BEGIN

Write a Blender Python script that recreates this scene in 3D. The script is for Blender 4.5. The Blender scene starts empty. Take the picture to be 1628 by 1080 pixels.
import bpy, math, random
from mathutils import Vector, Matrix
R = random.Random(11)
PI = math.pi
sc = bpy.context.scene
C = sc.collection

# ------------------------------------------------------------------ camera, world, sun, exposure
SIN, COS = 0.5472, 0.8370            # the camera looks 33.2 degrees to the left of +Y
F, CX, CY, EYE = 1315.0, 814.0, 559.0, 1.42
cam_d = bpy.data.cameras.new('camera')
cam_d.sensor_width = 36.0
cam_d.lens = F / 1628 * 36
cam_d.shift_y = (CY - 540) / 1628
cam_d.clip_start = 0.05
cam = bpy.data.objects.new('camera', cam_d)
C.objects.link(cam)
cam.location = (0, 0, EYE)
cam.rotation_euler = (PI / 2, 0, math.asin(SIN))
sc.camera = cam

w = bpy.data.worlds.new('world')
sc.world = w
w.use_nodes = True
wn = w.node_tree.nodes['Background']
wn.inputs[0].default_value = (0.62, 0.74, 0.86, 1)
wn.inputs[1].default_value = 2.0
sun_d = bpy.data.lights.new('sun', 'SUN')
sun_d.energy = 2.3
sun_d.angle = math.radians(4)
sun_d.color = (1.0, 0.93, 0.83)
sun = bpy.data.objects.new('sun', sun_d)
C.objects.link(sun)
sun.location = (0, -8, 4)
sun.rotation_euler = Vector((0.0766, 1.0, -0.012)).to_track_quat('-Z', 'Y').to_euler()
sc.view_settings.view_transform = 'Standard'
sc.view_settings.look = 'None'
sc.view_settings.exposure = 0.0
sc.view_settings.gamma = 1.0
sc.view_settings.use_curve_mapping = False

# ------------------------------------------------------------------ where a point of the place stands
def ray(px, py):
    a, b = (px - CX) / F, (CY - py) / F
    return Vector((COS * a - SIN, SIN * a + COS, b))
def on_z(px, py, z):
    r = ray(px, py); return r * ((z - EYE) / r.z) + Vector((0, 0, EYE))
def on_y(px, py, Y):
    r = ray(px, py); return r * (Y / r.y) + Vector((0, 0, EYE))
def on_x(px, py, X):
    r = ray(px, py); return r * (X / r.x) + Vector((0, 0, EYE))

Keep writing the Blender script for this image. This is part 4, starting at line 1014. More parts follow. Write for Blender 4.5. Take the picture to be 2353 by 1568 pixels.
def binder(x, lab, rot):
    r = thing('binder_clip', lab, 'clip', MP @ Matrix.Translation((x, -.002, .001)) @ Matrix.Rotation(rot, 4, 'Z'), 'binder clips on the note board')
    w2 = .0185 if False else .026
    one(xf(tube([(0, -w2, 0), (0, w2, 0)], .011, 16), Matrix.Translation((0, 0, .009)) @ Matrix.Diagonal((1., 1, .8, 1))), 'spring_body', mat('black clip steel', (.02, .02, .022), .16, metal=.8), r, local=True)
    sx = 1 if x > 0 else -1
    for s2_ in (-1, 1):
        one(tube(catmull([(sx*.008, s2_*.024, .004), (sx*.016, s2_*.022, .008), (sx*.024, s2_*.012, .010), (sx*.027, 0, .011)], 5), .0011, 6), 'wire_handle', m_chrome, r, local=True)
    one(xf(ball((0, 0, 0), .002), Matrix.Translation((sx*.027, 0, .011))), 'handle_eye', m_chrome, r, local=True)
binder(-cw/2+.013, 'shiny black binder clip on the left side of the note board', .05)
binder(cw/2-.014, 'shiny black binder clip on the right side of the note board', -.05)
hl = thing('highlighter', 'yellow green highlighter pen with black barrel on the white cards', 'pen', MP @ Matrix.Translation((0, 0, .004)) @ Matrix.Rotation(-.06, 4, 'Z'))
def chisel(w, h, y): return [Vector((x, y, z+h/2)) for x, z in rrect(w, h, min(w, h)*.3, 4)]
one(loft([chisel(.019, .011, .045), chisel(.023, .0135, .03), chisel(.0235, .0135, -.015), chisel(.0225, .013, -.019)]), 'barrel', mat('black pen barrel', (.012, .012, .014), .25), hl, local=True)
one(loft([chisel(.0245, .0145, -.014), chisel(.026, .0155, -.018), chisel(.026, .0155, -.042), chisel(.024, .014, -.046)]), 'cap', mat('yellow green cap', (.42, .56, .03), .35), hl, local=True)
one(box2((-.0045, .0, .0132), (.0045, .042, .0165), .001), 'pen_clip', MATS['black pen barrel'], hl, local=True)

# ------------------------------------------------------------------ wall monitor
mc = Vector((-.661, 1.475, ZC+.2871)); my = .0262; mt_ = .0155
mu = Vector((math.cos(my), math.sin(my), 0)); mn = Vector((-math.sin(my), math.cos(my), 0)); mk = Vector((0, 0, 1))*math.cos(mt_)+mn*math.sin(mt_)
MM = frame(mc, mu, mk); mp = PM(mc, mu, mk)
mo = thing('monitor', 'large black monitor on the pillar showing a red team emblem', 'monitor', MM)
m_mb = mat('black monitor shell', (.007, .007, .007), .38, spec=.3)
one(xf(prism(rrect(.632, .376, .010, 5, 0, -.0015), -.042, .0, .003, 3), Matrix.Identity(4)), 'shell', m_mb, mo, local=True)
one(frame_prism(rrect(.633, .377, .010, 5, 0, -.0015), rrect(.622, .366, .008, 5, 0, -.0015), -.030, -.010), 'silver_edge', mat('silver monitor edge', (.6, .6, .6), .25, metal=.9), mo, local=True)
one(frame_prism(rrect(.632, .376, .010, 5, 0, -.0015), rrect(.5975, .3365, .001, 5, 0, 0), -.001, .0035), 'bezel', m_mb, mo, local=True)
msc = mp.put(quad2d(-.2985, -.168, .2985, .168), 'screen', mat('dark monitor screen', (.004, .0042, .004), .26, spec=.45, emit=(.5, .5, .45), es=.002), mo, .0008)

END

WHAT TO DO:
Quote the entire listing above exactly.

ANSWER TO THIS EXERCISE:
Write a Blender Python script that recreates this scene in 3D. The script is for Blender 4.5. The Blender scene starts empty. Take the picture to be 1628 by 1080 pixels.
import bpy, math, random
from mathutils import Vector, Matrix
R = random.Random(11)
PI = math.pi
sc = bpy.context.scene
C = sc.collection

# ------------------------------------------------------------------ camera, world, sun, exposure
SIN, COS = 0.5472, 0.8370            # the camera looks 33.2 degrees to the left of +Y
F, CX, CY, EYE = 1315.0, 814.0, 559.0, 1.42
cam_d = bpy.data.cameras.new('camera')
cam_d.sensor_width = 36.0
cam_d.lens = F / 1628 * 36
cam_d.shift_y = (CY - 540) / 1628
cam_d.clip_start = 0.05
cam = bpy.data.objects.new('camera', cam_d)
C.objects.link(cam)
cam.location = (0, 0, EYE)
cam.rotation_euler = (PI / 2, 0, math.asin(SIN))
sc.camera = cam

w = bpy.data.worlds.new('world')
sc.world = w
w.use_nodes = True
wn = w.node_tree.nodes['Background']
wn.inputs[0].default_value = (0.62, 0.74, 0.86, 1)
wn.inputs[1].default_value = 2.0
sun_d = bpy.data.lights.new('sun', 'SUN')
sun_d.energy = 2.3
sun_d.angle = math.radians(4)
sun_d.color = (1.0, 0.93, 0.83)
sun = bpy.data.objects.new('sun', sun_d)
C.objects.link(sun)
sun.location = (0, -8, 4)
sun.rotation_euler = Vector((0.0766, 1.0, -0.012)).to_track_quat('-Z', 'Y').to_euler()
sc.view_settings.view_transform = 'Standard'
sc.view_settings.look = 'None'
sc.view_settings.exposure = 0.0
sc.view_settings.gamma = 1.0
sc.view_settings.use_curve_mapping = False

# ------------------------------------------------------------------ where a point of the place stands
def ray(px, py):
    a, b = (px - CX) / F, (CY - py) / F
    return Vector((COS * a - SIN, SIN * a + COS, b))
def on_z(px, py, z):
    r = ray(px, py); return r * ((z - EYE) / r.z) + Vector((0, 0, EYE))
def on_y(px, py, Y):
    r = ray(px, py); return r * (Y / r.y) + Vector((0, 0, EYE))
def on_x(px, py, X):
    r = ray(px, py); return r * (X / r.x) + Vector((0, 0, EYE))

Keep writing the Blender script for this image. This is part 4, starting at line 1014. More parts follow. Write for Blender 4.5. Take the picture to be 2353 by 1568 pixels.
def binder(x, lab, rot):
    r = thing('binder_clip', lab, 'clip', MP @ Matrix.Translation((x, -.002, .001)) @ Matrix.Rotation(rot, 4, 'Z'), 'binder clips on the note board')
    w2 = .0185 if False else .026
    one(xf(tube([(0, -w2, 0), (0, w2, 0)], .011, 16), Matrix.Translation((0, 0, .009)) @ Matrix.Diagonal((1., 1, .8, 1))), 'spring_body', mat('black clip steel', (.02, .02, .022), .16, metal=.8), r, local=True)
    sx = 1 if x > 0 else -1
    for s2_ in (-1, 1):
        one(tube(catmull([(sx*.008, s2_*.024, .004), (sx*.016, s2_*.022, .008), (sx*.024, s2_*.012, .010), (sx*.027, 0, .011)], 5), .0011, 6), 'wire_handle', m_chrome, r, local=True)
    one(xf(ball((0, 0, 0), .002), Matrix.Translation((sx*.027, 0, .011))), 'handle_eye', m_chrome, r, local=True)
binder(-cw/2+.013, 'shiny black binder clip on the left side of the note board', .05)
binder(cw/2-.014, 'shiny black binder clip on the right side of the note board', -.05)
hl = thing('highlighter', 'yellow green highlighter pen with black barrel on the white cards', 'pen', MP @ Matrix.Translation((0, 0, .004)) @ Matrix.Rotation(-.06, 4, 'Z'))
def chisel(w, h, y): return [Vector((x, y, z+h/2)) for x, z in rrect(w, h, min(w, h)*.3, 4)]
one(loft([chisel(.019, .011, .045), chisel(.023, .0135, .03), chisel(.0235, .0135, -.015), chisel(.0225, .013, -.019)]), 'barrel', mat('black pen barrel', (.012, .012, .014), .25), hl, local=True)
one(loft([chisel(.0245, .0145, -.014), chisel(.026, .0155, -.018), chisel(.026, .0155, -.042), chisel(.024, .014, -.046)]), 'cap', mat('yellow green cap', (.42, .56, .03), .35), hl, local=True)
one(box2((-.0045, .0, .0132), (.0045, .042, .0165), .001), 'pen_clip', MATS['black pen barrel'], hl, local=True)

# ------------------------------------------------------------------ wall monitor
mc = Vector((-.661, 1.475, ZC+.2871)); my = .0262; mt_ = .0155
mu = Vector((math.cos(my), math.sin(my), 0)); mn = Vector((-math.sin(my), math.cos(my), 0)); mk = Vector((0, 0, 1))*math.cos(mt_)+mn*math.sin(mt_)
MM = frame(mc, mu, mk); mp = PM(mc, mu, mk)
mo = thing('monitor', 'large black monitor on the pillar showing a red team emblem', 'monitor', MM)
m_mb = mat('black monitor shell', (.007, .007, .007), .38, spec=.3)
one(xf(prism(rrect(.632, .376, .010, 5, 0, -.0015), -.042, .0, .003, 3), Matrix.Identity(4)), 'shell', m_mb, mo, local=True)
one(frame_prism(rrect(.633, .377, .010, 5, 0, -.0015), rrect(.622, .366, .008, 5, 0, -.0015), -.030, -.010), 'silver_edge', mat('silver monitor edge', (.6, .6, .6), .25, metal=.9), mo, local=True)
one(frame_prism(rrect(.632, .376, .010, 5, 0, -.0015), rrect(.5975, .3365, .001, 5, 0, 0), -.001, .0035), 'bezel', m_mb, mo, local=True)
msc = mp.put(quad2d(-.2985, -.168, .2985, .168), 'screen', mat('dark monitor screen', (.004, .0042, .004), .26, spec=.45, emit=(.5, .5, .45), es=.002), mo, .0008)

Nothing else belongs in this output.